Not "keep your dog out of my yard." She's going to have little Toto killed. That's pretty wicked-witchy in and of itself: a powerful figure throwing her weight around for the sake of showing us how mean she can be. We suppose she has a right to not get bit, and we agree with Hunk's assessment that Dorothy really needs to just stay away from the old lady's house. But rather than talking things over with Aunt Em and Uncle Henry like a civilized person, she lets her bloodlust run rampant. "He's really gentle… with gentle people," Em says, implying that maybe Gulch has it coming – but Gulch will have none of it.

Not only does she insist that the dog be killed instead of non-lethal alternatives, but as the movie makes clear, this is business as usual for her. "For twenty-three years, I've been dying to tell you what I thought of you!" Em says. "And now... well, being a Christian woman, I can't say it!" Again, we're not sure why she's so mean or what brought her to that place.

All we know is, you'd better cross the street when you see her coming.

No One Mourns the Wicked

Once she morphs over to Oz (and the specifics of that are still a matter of some debate), she's basically the same woman, only more exaggerated and blatantly evil. The nastiness is more overt, the bullying more out of control, and the inexplicable anger at sweet little girls and their dogs is flat-out homicidal. She wears a lot more black and has an army of flying monkeys to get take-out for her, but otherwise, she's just a meaner incarnation of that that Kansas shrew on her bicycle. Two minutes after she meets Dorothy, she's threatening to kill her for supposedly killing her sister:

WITCH: Didn't mean it, eh? Accident, eh? Well, my little pretty, I can cause accidents, too—and this is how I do it!

She then utters those famously terrifying words:

WITCH: I'll get you, my pretty, and your little dog too!

And oh my is she power-hungry! She's dying to get her hands on those magical ruby slippers, and with them, she could presumably go on to rule all of Oz beneath her bony green thumb (we're not sure on the details; perhaps Oz rulers are chosen based on how fly their shoes are?). And like Miss Gulch, she couches her saber-rattling in more "acceptable" terms. Miss Gulch goes on about "the law" protecting people like her from suspiciously non-existent dog bites. The Witch is supposedly avenging her sister (who by all accounts was no prize herself), which at least has the pretense of emotional legitimacy to it.

She ain't fooling anyone though: the minute those ruby slippers get mentioned, she gets a case of the grabbies, and by the time Dorothy runs into her again, she's settled into a full-bore vendetta.

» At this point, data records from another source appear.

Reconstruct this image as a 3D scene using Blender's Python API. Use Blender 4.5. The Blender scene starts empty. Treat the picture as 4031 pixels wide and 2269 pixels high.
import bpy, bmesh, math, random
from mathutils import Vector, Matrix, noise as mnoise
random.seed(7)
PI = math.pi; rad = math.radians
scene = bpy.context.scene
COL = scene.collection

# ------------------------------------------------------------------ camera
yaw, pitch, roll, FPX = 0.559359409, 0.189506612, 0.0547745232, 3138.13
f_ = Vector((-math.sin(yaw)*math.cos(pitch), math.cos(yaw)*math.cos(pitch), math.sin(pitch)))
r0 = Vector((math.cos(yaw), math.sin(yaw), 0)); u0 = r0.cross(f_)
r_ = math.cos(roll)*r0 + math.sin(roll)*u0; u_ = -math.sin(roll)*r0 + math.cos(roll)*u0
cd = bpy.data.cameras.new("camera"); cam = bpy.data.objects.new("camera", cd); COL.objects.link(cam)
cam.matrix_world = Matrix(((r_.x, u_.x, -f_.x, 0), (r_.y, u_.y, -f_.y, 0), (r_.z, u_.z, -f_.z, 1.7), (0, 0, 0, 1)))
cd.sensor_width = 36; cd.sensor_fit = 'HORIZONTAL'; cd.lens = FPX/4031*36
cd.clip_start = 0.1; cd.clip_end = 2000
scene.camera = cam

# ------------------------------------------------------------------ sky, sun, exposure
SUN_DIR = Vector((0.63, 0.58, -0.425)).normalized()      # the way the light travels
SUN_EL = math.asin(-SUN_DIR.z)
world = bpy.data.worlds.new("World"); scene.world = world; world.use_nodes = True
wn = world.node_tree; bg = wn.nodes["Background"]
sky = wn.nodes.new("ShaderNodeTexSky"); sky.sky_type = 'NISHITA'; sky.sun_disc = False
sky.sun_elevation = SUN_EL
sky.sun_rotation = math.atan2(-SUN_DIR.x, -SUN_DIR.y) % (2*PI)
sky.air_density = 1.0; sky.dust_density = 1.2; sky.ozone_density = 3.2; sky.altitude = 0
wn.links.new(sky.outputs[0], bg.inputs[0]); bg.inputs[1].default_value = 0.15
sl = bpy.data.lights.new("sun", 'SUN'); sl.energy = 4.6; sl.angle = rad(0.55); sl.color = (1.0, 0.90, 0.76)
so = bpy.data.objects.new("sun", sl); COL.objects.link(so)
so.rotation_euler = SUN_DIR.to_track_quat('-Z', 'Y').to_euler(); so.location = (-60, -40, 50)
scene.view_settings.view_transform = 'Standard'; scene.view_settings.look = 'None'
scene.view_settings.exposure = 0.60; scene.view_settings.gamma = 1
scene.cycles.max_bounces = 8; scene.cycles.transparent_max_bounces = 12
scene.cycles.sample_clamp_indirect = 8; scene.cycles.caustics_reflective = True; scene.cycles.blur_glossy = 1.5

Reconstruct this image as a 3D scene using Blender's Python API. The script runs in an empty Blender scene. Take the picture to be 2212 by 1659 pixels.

In the same way, Miss Gulch can't pull the wool over anyone's eyes by waving her sheriff's orders around. She wants to hurt Dorothy and that's all there is to it.

If we think about their similarities, it actually helps answer one of the movie's big unresolved issues. We never officially find out what happens to Miss Gulch at the end (assuming it really was a dream, and not just those magic shoes hitting the reset button), which leaves a troubling issue behind. After all that Dorothy's been through, what's to prevent a surviving Gulch from showing up again and dragging Toto off to be destroyed?

No one worries and no one asks that question because Gulch and the Witch are so closely entwined as characters. And if the Witch went down through some deceptively simple means, it stands to reason that the same thing would happen to Miss Gulch. Maybe that tornado gave her a rougher landing than Dorothy. Maybe her cat finally got tired of her and dropped an electric fan in her bathtub. Maybe she perished of pure spite. But because we identify her so closely with the Witch, then we can guess her fate, even if the Witch was just a figment of Dorothy's imagination.